▸ **Set exercise**:
List all lines in the material below that contain "scene".

▸ **Source material**:

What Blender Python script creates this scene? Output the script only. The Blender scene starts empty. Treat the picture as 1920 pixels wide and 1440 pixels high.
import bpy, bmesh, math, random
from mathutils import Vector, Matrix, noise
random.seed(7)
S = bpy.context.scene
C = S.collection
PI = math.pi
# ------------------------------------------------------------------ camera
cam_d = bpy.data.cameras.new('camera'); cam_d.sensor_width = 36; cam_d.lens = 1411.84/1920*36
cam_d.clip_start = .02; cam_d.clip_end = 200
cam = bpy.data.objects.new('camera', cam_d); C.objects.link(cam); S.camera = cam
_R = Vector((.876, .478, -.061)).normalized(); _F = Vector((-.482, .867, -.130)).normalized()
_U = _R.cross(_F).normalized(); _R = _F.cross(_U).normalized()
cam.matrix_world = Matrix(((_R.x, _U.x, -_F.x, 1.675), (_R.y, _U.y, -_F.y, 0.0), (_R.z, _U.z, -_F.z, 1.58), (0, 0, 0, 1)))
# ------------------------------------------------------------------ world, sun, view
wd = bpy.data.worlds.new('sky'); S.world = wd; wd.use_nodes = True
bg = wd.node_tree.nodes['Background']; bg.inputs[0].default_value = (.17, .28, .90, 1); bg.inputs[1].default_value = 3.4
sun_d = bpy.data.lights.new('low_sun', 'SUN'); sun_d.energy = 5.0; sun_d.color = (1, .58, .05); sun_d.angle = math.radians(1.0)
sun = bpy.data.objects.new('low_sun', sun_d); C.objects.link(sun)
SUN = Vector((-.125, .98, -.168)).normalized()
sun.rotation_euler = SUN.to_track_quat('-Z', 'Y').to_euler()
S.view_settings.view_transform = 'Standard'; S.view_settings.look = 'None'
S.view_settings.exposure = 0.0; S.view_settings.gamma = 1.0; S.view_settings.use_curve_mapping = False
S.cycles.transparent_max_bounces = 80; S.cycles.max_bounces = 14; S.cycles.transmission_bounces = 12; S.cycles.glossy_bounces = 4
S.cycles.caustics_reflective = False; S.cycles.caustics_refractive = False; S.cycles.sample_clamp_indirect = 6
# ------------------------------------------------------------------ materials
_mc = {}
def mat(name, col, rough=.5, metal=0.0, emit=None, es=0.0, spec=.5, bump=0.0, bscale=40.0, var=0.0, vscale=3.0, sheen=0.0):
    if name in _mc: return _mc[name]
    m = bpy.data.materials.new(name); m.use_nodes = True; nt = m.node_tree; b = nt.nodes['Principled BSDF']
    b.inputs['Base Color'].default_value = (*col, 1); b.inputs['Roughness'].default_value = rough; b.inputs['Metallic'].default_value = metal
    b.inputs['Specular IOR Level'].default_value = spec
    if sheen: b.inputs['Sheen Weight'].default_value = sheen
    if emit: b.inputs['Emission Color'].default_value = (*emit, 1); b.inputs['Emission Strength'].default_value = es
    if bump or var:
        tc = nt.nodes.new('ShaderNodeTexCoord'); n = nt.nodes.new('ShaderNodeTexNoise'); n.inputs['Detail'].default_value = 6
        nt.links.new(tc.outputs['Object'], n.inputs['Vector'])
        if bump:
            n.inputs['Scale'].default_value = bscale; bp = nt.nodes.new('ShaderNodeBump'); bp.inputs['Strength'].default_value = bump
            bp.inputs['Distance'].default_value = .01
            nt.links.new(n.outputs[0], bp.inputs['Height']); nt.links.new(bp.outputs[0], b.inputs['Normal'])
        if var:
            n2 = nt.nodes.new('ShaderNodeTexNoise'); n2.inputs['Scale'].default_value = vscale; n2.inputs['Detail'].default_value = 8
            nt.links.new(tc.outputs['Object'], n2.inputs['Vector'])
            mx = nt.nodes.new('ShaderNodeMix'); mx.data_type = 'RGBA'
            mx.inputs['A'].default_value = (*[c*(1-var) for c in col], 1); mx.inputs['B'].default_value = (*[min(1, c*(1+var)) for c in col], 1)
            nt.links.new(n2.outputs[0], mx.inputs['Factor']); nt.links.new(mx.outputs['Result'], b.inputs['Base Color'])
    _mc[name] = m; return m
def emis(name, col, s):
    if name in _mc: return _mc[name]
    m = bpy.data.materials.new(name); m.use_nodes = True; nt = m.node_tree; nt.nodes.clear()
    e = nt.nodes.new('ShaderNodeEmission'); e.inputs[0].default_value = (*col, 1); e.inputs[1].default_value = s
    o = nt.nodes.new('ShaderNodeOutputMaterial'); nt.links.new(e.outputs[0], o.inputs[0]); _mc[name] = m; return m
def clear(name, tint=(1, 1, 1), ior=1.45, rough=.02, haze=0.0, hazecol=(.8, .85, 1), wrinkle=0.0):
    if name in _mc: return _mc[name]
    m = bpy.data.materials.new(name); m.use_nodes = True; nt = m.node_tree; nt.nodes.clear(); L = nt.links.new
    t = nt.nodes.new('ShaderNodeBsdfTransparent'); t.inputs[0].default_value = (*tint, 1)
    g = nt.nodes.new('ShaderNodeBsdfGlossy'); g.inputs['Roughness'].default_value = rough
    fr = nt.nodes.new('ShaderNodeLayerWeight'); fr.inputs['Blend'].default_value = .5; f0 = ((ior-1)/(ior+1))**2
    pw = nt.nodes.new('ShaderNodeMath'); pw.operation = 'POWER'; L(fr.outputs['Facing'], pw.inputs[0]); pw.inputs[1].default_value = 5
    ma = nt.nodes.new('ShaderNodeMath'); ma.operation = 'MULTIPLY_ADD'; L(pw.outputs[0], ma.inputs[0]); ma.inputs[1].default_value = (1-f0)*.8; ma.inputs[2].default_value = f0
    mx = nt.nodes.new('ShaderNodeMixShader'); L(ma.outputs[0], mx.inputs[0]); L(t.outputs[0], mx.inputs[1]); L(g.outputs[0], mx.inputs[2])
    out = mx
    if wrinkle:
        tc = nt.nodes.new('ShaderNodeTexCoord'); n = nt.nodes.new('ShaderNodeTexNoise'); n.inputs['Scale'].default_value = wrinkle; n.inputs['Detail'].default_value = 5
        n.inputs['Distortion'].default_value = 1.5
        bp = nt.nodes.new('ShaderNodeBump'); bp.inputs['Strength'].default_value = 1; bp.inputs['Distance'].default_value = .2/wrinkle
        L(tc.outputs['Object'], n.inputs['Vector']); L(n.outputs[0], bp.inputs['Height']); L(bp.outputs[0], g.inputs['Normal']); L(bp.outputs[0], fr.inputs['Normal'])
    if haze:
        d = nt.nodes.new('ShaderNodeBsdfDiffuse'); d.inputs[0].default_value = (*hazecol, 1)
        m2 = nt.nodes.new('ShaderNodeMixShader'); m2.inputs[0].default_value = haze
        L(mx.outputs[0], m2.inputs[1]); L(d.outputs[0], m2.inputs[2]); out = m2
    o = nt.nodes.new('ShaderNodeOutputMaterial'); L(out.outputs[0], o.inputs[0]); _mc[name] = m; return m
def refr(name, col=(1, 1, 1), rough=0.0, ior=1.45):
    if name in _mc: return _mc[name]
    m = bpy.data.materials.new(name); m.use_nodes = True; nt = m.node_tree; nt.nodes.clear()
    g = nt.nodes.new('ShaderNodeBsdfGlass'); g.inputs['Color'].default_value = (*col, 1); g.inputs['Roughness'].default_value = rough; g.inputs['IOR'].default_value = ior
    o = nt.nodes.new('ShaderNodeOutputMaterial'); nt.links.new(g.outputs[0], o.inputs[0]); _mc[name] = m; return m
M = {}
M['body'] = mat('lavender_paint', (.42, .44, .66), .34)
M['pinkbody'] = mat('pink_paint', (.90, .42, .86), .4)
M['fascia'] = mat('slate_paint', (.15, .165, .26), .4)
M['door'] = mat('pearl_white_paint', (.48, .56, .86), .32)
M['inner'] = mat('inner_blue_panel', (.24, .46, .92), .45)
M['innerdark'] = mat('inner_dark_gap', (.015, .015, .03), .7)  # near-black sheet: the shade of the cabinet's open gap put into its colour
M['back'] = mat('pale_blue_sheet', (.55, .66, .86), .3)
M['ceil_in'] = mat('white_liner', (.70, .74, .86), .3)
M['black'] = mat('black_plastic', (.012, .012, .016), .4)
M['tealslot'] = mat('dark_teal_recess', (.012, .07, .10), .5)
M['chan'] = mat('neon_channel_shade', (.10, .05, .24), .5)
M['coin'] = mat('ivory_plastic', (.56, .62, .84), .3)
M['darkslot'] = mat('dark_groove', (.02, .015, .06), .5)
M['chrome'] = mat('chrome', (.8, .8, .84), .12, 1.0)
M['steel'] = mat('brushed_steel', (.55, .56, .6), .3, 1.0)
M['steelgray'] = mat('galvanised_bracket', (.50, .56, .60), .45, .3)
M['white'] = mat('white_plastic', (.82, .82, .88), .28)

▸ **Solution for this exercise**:
What Blender Python script creates this scene? Output the script only. The Blender scene starts empty. Treat the picture as 1920 pixels wide and 1440 pixels high.
S = bpy.context.scene